Relationships

If You Feel These 3 Things, It May Be Love, But It's Not True Love

by Paul Hudson

Love is a beautiful thing. At least, it can be. The problem with love is that it comes in too many shades. So much is left to interpretation, and people often interpret wrongly.

People are foolish creatures. We fail to understand basic principles -- such as the difference between the world outside us and the world inside us.

We fail to separate the physical world from our interpretations of that world. We rely too much on what we sense and what we feel, and too little on what simply is. We rely on our perception, forgetting that this approach is often faulty.

People make mistakes. But have you ever considered why they do this? “Because we’re human" isn’t an acceptable answer.

We’re not human because we make mistakes, and we don’t make mistakes because we’re human. We make mistakes because we aren’t smart enough to avoid making them.

We don’t physically sense the things that we ought to be sensing. We don’t pay attention. And even when we do physically sense things, we don't interpret our senses correctly. Sometimes we don't look, and sometimes we look without seeing.

Love is true love only when we see reality. True love means loving somebody for reasons that actually exist. It happens when our interpretations of our partner (the way he or she treats us and loves us) is backed by evidence.

It is possible to love without experiencing true love. In fact, love that isn't true is the most common kind. Love has millions of shades, but true love has only one. We can always fall in love with our ideas of a person. But true love happens when we love someone for the person he or she truly is.

Yes, love is subjective; it’s personal. What we love about someone is a personal matter. We fall for people when we believe that they possess qualities that will inspire love in us.

But two things end up happening. The first is that we realize our beliefs about this person are false. We misinterpreted.

The second thing that happens is that we begin to redefine what love means to us after we stack up more failed relationships.

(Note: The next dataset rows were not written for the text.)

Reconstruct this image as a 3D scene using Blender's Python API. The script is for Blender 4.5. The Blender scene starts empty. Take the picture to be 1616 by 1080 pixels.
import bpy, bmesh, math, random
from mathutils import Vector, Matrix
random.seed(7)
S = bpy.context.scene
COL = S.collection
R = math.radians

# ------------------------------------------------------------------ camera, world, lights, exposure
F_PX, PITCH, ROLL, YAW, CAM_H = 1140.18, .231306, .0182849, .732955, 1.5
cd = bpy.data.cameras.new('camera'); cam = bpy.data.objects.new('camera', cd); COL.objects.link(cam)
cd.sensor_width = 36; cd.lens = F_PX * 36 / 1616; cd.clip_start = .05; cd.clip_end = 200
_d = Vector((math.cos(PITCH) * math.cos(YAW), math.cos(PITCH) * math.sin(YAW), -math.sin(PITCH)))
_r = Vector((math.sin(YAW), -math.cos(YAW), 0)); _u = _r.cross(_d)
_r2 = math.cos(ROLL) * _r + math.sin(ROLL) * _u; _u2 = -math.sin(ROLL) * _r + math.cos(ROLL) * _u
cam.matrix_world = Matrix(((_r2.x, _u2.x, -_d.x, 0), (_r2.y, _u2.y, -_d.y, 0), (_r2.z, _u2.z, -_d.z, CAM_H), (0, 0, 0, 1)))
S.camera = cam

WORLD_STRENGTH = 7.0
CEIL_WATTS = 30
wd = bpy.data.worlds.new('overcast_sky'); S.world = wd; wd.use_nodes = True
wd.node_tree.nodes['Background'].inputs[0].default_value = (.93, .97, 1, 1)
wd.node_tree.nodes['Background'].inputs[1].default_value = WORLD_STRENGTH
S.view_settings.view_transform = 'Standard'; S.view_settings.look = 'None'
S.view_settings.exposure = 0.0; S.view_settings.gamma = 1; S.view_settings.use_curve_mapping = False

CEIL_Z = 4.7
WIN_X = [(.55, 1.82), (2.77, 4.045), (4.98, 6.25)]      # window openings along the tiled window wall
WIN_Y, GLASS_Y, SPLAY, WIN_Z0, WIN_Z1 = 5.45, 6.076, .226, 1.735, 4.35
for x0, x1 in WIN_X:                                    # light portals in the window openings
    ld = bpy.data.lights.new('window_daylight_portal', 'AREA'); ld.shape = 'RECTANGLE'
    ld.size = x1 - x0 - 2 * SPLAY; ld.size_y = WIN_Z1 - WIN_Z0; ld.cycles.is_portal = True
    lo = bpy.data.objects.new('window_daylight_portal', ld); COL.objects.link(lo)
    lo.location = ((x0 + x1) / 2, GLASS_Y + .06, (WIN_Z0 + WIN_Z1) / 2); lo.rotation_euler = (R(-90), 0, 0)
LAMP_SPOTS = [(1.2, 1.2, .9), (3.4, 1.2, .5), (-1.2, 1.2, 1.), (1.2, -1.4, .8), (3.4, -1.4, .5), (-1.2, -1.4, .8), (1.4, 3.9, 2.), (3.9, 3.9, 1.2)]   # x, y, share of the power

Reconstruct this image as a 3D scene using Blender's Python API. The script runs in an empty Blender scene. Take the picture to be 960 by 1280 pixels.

We redefine the qualities that make us fall in love with a person.

People focus too much on finding someone to love, on giving people chances and allowing themselves to get caught up in all the emotion. They spend too little time crossing candidates off the list.

I understand that you want love in your life, but love alone won’t cut it. You need to find true love.

You need to stop wasting your time with the people that you should know won't work out. And you would know this if you actually paid attention to what's happening.

I know you’re not blind. And you’re probably not stupid. But chances are that you’re making mistakes that you could and should avoid. If you feel these three ways, you're not truly in love.

1. You love your partner for how he or she makes you 'feel.'

Feelings -- or, as I like to call them, “misleading little bastards” -- may be enough to make you fall in love with somebody. But that's only if you’re naive.

Most of what you’re feeling is a physiological response to the other person's physical and psychological qualities (the way he or she loves, acts, thinks, etc.).

A person's looks change over time. I'm sorry to tell you this, but it doesn't get prettier. Just the same, someone's inner self changes too.

If it's the right person, the changes will be less shocking. But people do change over time. If this is all that's keeping you in love, then know that your love will fade.

2. You both want the same things in life.

While it’s crucial to be compatible with the person you're going to share your life with, compatibility isn't everything. Maybe your partner makes you feel incredible.

Maybe this person also wants to live in Hawaii, have three kids and spend days on the beach -- just like you. But your relationship can still fall apart, because that's not what matters most.

Wanting the same things in life doesn’t guarantee total compatibility. Compatibility also means having similar personalities and values. Compatibility extends beyond the superficial. And if that's all you have, how can you call it true love?

3. You're with this person only for the sake of not being alone.

No one wants to be alone. People fear it above all else -- even more than death. They fear missing out on memories and experiences.

They fear that they will leave this world alone, with no one to hold them and reassure them that everything will be okay. But that's not enough of a reason to be with someone you don't truly love.

Ultimately, it doesn't take a lifetime to know if the love you share is true. While people do change, the part of them that makes them who they are stays the same. They improve, but their core stays the same.

This isn't to say that true love is enough to keep two people together. Just like you might be deluded into believing you're truly in love with your partner, you might mistake actual true love when you're face-to-face with it.

People are capable of being stupid, making mistakes and screwing everything up. Believe me. I’ve lived it.

Be observant. Be analytical. Be brave. And, most importantly, be honest.